Because of the drought, millions of baby salmon from Northern California are about to get a truck ride to the Sacramento-San Joaquin Delta.
The fish, juvenile fall-run chinook salmon, would normally ride the Sacramento River for 200 miles from the Coleman National Fish Hatchery to the Delta, then swim to San Francisco Bay and through the Golden Gate. But because of this year's critical lack of precipitation, the Sacramento is running low, slow and clear — all conditions that threaten the survival of out-migrating salmon.
The conditions have prompted the U.S. Fish and Wildlife Service to follow through on a provisional plan announced earlier this month to start trucking the salmon from Coleman to the Delta. The service announced today that the first load of this year's production of 12 million fish will leave the hatchery at 4 a.m. Tuesday and be driven to a holding pen at Rio Vista.
Bob Clarke, regional fisheries program supervisor for the Fish and Wildlife Service, says conditions along the Sacramento would likely be fatal to all the juvenile fall-run salmon that Coleman hatchery would usually release directly into the river. "It could literally be lethal to all the fish released, and none of them would make it out to the ocean," Clarke said in a recent interview. "That would do nobody any good to release fish at Coleman and have them all perish."
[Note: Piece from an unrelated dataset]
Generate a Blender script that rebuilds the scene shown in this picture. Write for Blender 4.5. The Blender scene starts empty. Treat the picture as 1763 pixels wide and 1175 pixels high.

The outmigrating hatchery fish face a range of hazards in this drought year. The river is clearer than normal because of low flows, and that makes it easier for predators to find the fish. The lack of fresh rainfall and snow melt moving downstream has resulted in higher and potentially deadly water temperatures in the lower Sacramento. And in the Delta, fish can get lost because a channel that's normally blocked at this time of year to keep young salmon on course has been left open to allow fresh water to circulate more freely.